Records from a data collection
────────────────────────────────────────

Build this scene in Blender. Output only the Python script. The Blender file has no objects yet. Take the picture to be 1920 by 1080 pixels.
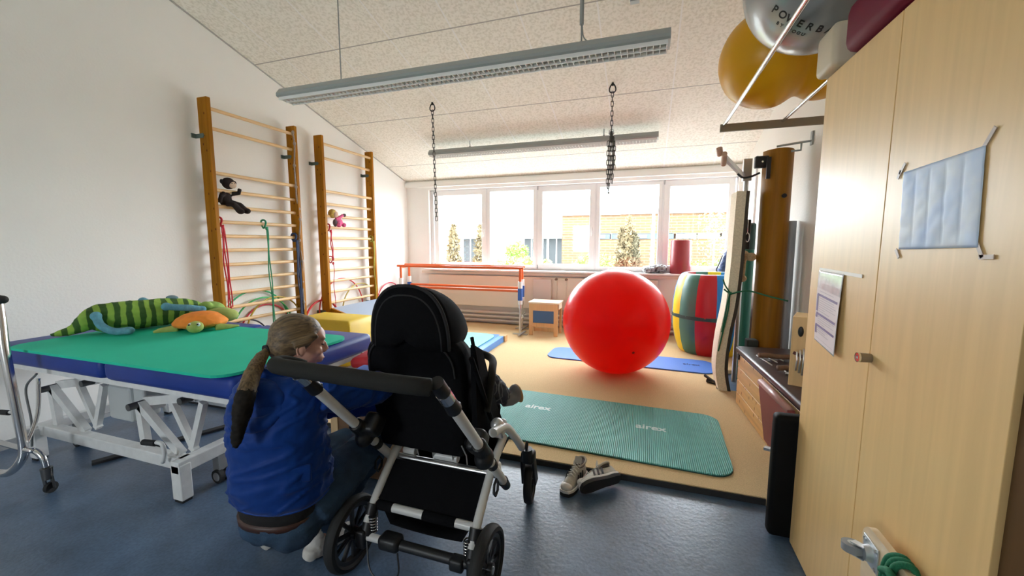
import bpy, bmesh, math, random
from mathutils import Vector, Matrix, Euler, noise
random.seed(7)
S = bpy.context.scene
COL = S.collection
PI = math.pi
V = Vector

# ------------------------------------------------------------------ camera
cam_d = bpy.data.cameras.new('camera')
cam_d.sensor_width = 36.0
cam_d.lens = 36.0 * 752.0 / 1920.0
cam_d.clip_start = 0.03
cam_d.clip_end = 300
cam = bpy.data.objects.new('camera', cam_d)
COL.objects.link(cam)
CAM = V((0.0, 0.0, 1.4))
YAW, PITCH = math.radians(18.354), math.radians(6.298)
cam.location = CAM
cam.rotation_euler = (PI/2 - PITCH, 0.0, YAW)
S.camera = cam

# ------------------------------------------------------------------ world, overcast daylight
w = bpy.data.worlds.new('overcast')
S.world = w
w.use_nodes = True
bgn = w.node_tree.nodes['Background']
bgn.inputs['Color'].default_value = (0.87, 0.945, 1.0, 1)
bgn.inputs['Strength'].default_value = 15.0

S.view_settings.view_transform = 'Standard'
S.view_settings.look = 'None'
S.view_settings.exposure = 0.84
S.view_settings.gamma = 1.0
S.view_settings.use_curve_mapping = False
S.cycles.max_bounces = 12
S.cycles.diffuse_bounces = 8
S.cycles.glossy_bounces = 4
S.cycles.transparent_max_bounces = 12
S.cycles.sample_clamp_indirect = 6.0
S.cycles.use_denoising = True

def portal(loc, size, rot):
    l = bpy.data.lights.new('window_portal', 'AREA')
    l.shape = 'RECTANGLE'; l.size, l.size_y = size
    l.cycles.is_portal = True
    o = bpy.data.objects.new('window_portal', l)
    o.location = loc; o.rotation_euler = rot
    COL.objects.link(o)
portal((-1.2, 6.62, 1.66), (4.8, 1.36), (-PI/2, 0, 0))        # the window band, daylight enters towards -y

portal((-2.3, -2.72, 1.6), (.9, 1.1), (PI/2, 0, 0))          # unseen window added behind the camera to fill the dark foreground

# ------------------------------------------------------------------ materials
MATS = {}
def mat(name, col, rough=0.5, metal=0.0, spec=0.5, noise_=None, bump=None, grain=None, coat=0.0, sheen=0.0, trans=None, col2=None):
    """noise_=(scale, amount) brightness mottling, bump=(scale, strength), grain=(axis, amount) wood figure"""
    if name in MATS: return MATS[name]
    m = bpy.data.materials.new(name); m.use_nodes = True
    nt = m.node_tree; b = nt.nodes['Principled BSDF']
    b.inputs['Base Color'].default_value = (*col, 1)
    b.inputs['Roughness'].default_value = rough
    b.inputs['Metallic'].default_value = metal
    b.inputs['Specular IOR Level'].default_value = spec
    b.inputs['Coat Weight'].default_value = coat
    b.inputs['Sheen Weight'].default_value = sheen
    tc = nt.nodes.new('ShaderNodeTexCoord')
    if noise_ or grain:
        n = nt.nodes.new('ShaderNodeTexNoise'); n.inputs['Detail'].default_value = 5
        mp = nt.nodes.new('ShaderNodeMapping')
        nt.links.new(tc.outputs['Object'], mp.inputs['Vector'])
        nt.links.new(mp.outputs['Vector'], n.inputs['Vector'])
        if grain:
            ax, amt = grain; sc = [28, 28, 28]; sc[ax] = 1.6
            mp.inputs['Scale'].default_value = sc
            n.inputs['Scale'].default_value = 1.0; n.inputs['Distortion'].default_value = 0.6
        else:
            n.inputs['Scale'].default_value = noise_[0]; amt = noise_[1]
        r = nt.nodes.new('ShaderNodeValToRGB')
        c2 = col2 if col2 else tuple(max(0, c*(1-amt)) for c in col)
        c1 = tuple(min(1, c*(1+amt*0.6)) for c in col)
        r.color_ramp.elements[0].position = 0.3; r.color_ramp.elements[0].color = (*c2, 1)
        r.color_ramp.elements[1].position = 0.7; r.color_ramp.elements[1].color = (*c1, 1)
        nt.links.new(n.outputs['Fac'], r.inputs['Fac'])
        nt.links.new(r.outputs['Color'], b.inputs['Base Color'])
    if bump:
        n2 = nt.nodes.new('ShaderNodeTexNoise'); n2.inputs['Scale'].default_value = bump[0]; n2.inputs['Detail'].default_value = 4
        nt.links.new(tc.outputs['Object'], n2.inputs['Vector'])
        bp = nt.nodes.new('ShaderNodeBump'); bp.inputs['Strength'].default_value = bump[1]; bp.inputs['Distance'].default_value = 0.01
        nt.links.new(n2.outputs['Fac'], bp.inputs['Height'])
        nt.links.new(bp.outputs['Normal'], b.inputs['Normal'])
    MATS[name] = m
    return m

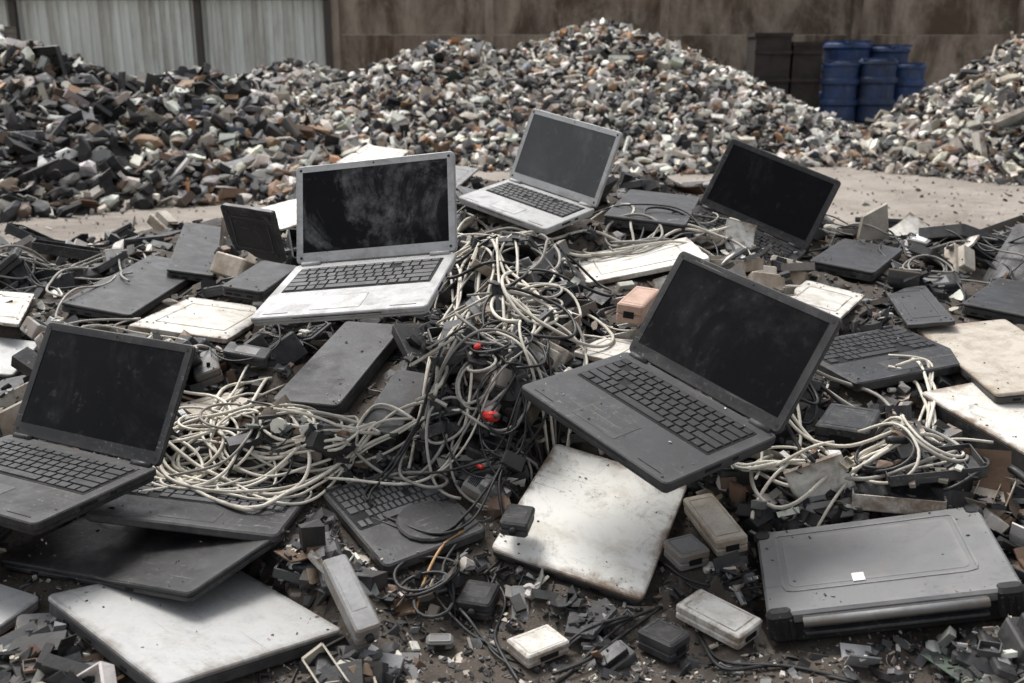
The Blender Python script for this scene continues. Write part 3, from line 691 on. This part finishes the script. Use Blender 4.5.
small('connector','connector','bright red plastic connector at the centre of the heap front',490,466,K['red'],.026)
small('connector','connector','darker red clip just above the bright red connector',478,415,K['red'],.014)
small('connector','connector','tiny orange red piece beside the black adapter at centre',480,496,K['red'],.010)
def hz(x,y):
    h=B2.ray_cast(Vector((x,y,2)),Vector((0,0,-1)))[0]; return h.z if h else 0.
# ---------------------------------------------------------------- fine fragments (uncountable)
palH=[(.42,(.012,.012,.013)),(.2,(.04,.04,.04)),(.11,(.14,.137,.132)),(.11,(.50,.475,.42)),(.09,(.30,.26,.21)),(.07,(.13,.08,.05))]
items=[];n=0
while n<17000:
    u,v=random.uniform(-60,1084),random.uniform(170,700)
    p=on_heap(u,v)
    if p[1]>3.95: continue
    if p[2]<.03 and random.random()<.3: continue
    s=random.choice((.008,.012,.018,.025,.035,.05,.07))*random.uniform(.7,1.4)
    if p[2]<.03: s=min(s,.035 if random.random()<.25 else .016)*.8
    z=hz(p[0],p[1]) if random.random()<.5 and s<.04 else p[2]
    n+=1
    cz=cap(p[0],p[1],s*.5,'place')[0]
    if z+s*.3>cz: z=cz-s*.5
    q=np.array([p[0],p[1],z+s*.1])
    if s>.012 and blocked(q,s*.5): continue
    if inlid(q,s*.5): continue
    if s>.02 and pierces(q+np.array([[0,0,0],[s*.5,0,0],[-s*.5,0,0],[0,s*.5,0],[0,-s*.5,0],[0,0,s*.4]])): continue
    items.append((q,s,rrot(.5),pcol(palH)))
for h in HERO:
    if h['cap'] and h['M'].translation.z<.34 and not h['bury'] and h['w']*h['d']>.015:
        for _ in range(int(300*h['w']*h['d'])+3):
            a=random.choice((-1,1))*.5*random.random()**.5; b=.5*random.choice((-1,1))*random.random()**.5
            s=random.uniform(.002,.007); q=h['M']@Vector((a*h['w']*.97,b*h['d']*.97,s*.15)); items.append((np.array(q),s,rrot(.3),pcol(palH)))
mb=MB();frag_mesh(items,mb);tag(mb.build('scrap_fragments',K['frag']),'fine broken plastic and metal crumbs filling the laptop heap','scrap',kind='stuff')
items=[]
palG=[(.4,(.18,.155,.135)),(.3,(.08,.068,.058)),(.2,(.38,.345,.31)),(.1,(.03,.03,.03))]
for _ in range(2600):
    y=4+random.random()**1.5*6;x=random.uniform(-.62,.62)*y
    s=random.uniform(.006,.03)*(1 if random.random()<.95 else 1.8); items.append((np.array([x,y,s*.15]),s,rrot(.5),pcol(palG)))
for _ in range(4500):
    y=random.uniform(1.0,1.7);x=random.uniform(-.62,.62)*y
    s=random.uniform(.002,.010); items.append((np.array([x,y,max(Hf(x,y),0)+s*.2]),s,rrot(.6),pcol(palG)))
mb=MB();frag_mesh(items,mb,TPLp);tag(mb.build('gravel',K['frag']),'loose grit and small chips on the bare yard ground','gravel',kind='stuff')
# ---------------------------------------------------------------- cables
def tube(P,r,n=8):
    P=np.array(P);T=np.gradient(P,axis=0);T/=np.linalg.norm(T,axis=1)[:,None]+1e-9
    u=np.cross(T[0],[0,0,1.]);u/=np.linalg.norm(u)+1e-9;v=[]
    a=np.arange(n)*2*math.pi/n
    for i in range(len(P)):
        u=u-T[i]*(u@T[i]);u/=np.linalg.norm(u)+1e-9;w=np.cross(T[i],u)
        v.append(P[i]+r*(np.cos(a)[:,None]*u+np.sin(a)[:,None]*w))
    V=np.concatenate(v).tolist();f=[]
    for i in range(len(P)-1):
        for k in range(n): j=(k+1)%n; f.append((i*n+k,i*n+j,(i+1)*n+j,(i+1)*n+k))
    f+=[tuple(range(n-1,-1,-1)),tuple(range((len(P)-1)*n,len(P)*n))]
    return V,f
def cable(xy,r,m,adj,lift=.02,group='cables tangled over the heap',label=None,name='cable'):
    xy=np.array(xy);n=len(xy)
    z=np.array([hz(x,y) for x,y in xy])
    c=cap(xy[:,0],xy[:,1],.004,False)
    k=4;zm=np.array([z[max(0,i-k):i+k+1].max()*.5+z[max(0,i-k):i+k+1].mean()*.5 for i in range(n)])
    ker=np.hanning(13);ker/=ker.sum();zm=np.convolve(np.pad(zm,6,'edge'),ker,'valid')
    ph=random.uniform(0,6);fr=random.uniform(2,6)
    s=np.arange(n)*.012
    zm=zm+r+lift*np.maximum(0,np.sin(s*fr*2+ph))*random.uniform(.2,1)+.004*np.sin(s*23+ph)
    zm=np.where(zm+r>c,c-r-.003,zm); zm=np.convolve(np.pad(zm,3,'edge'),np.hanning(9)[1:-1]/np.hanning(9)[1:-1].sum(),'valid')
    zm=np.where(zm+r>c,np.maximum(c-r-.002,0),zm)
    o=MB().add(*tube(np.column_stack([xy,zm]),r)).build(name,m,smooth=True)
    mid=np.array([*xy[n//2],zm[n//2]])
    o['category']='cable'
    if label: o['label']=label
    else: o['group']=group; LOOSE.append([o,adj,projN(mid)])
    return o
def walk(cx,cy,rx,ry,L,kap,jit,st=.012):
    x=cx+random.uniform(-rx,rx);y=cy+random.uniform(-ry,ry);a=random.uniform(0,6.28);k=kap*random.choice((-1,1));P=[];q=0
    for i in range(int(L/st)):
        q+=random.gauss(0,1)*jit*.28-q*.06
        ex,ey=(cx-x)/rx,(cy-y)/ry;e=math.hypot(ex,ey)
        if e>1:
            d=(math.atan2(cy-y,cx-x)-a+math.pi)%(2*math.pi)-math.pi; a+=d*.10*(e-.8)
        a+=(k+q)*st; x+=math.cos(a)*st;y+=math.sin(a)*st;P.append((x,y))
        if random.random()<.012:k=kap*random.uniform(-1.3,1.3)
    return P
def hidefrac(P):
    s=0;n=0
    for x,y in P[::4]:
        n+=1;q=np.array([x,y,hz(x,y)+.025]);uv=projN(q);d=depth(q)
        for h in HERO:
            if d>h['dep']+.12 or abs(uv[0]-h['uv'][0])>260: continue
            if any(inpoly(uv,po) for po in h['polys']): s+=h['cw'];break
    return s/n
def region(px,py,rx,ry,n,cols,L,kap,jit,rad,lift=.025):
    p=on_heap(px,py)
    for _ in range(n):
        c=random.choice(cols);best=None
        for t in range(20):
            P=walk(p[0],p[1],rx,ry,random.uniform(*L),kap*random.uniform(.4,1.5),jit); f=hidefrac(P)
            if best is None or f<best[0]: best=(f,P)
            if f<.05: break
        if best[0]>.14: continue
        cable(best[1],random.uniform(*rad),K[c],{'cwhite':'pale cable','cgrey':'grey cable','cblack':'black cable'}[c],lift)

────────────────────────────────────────

[YOUR TASK]
In the records above, find the line containing "S.cycles.use_denoising = True" and output every line from the first through that one, exactly, omitting pictures.

[EXERCISE OUTPUT]
Build this scene in Blender. Output only the Python script. The Blender file has no objects yet. Take the picture to be 1920 by 1080 pixels.
import bpy, bmesh, math, random
from mathutils import Vector, Matrix, Euler, noise
random.seed(7)
S = bpy.context.scene
COL = S.collection
PI = math.pi
V = Vector

# ------------------------------------------------------------------ camera
cam_d = bpy.data.cameras.new('camera')
cam_d.sensor_width = 36.0
cam_d.lens = 36.0 * 752.0 / 1920.0
cam_d.clip_start = 0.03
cam_d.clip_end = 300
cam = bpy.data.objects.new('camera', cam_d)
COL.objects.link(cam)
CAM = V((0.0, 0.0, 1.4))
YAW, PITCH = math.radians(18.354), math.radians(6.298)
cam.location = CAM
cam.rotation_euler = (PI/2 - PITCH, 0.0, YAW)
S.camera = cam

# ------------------------------------------------------------------ world, overcast daylight
w = bpy.data.worlds.new('overcast')
S.world = w
w.use_nodes = True
bgn = w.node_tree.nodes['Background']
bgn.inputs['Color'].default_value = (0.87, 0.945, 1.0, 1)
bgn.inputs['Strength'].default_value = 15.0

S.view_settings.view_transform = 'Standard'
S.view_settings.look = 'None'
S.view_settings.exposure = 0.84
S.view_settings.gamma = 1.0
S.view_settings.use_curve_mapping = False
S.cycles.max_bounces = 12
S.cycles.diffuse_bounces = 8
S.cycles.glossy_bounces = 4
S.cycles.transparent_max_bounces = 12
S.cycles.sample_clamp_indirect = 6.0
S.cycles.use_denoising = True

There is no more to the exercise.